MATERIAL PROVIDED:
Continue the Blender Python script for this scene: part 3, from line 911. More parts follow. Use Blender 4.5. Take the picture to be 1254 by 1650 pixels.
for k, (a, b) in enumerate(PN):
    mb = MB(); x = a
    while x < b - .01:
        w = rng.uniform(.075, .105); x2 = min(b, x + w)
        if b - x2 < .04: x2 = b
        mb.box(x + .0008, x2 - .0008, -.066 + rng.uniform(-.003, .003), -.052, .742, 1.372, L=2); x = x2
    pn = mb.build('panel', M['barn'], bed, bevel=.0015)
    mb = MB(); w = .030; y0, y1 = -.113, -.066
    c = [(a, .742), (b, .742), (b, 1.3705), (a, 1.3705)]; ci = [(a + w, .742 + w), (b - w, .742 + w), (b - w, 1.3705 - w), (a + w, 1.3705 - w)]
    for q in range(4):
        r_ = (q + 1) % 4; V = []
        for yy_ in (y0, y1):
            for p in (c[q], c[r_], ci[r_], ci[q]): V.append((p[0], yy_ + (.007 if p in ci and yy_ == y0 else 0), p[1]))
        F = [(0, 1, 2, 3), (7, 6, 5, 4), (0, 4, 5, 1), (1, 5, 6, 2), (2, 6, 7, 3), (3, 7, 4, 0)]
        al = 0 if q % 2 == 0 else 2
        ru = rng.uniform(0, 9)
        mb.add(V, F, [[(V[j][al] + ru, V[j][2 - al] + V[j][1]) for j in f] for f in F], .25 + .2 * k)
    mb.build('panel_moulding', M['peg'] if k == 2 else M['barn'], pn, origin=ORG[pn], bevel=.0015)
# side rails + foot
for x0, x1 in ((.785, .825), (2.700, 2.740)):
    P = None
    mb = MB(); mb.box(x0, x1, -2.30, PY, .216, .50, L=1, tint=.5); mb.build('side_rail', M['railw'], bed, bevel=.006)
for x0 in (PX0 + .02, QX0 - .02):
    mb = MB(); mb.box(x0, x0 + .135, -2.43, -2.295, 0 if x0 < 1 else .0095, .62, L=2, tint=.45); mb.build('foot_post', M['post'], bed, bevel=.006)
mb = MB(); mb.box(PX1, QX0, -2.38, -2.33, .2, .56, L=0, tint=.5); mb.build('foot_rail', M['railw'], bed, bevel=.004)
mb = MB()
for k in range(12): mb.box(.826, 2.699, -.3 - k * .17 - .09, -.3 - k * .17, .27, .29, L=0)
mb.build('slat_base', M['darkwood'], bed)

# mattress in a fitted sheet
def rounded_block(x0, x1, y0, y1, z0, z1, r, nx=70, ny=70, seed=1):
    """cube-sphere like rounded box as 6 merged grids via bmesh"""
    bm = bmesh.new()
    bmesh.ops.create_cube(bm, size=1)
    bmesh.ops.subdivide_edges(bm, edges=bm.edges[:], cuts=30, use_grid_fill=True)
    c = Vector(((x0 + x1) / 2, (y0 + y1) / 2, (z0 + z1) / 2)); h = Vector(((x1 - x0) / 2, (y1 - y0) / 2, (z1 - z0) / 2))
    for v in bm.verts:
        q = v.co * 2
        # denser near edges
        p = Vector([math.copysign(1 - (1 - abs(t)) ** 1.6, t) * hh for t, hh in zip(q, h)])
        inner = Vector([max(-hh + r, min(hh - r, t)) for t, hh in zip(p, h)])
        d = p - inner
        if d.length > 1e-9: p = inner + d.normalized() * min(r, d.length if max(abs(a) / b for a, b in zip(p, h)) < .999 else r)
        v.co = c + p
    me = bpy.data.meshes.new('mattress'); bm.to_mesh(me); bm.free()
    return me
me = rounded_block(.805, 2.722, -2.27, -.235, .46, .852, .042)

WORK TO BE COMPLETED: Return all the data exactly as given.

COMPLETE RESPONSE:
Continue the Blender Python script for this scene: part 3, from line 911. More parts follow. Use Blender 4.5. Take the picture to be 1254 by 1650 pixels.
for k, (a, b) in enumerate(PN):
    mb = MB(); x = a
    while x < b - .01:
        w = rng.uniform(.075, .105); x2 = min(b, x + w)
        if b - x2 < .04: x2 = b
        mb.box(x + .0008, x2 - .0008, -.066 + rng.uniform(-.003, .003), -.052, .742, 1.372, L=2); x = x2
    pn = mb.build('panel', M['barn'], bed, bevel=.0015)
    mb = MB(); w = .030; y0, y1 = -.113, -.066
    c = [(a, .742), (b, .742), (b, 1.3705), (a, 1.3705)]; ci = [(a + w, .742 + w), (b - w, .742 + w), (b - w, 1.3705 - w), (a + w, 1.3705 - w)]
    for q in range(4):
        r_ = (q + 1) % 4; V = []
        for yy_ in (y0, y1):
            for p in (c[q], c[r_], ci[r_], ci[q]): V.append((p[0], yy_ + (.007 if p in ci and yy_ == y0 else 0), p[1]))
        F = [(0, 1, 2, 3), (7, 6, 5, 4), (0, 4, 5, 1), (1, 5, 6, 2), (2, 6, 7, 3), (3, 7, 4, 0)]
        al = 0 if q % 2 == 0 else 2
        ru = rng.uniform(0, 9)
        mb.add(V, F, [[(V[j][al] + ru, V[j][2 - al] + V[j][1]) for j in f] for f in F], .25 + .2 * k)
    mb.build('panel_moulding', M['peg'] if k == 2 else M['barn'], pn, origin=ORG[pn], bevel=.0015)
# side rails + foot
for x0, x1 in ((.785, .825), (2.700, 2.740)):
    P = None
    mb = MB(); mb.box(x0, x1, -2.30, PY, .216, .50, L=1, tint=.5); mb.build('side_rail', M['railw'], bed, bevel=.006)
for x0 in (PX0 + .02, QX0 - .02):
    mb = MB(); mb.box(x0, x0 + .135, -2.43, -2.295, 0 if x0 < 1 else .0095, .62, L=2, tint=.45); mb.build('foot_post', M['post'], bed, bevel=.006)
mb = MB(); mb.box(PX1, QX0, -2.38, -2.33, .2, .56, L=0, tint=.5); mb.build('foot_rail', M['railw'], bed, bevel=.004)
mb = MB()
for k in range(12): mb.box(.826, 2.699, -.3 - k * .17 - .09, -.3 - k * .17, .27, .29, L=0)
mb.build('slat_base', M['darkwood'], bed)

# mattress in a fitted sheet
def rounded_block(x0, x1, y0, y1, z0, z1, r, nx=70, ny=70, seed=1):
    """cube-sphere like rounded box as 6 merged grids via bmesh"""
    bm = bmesh.new()
    bmesh.ops.create_cube(bm, size=1)
    bmesh.ops.subdivide_edges(bm, edges=bm.edges[:], cuts=30, use_grid_fill=True)
    c = Vector(((x0 + x1) / 2, (y0 + y1) / 2, (z0 + z1) / 2)); h = Vector(((x1 - x0) / 2, (y1 - y0) / 2, (z1 - z0) / 2))
    for v in bm.verts:
        q = v.co * 2
        # denser near edges
        p = Vector([math.copysign(1 - (1 - abs(t)) ** 1.6, t) * hh for t, hh in zip(q, h)])
        inner = Vector([max(-hh + r, min(hh - r, t)) for t, hh in zip(p, h)])
        d = p - inner
        if d.length > 1e-9: p = inner + d.normalized() * min(r, d.length if max(abs(a) / b for a, b in zip(p, h)) < .999 else r)
        v.co = c + p
    me = bpy.data.meshes.new('mattress'); bm.to_mesh(me); bm.free()
    return me
me = rounded_block(.805, 2.722, -2.27, -.235, .46, .852, .042)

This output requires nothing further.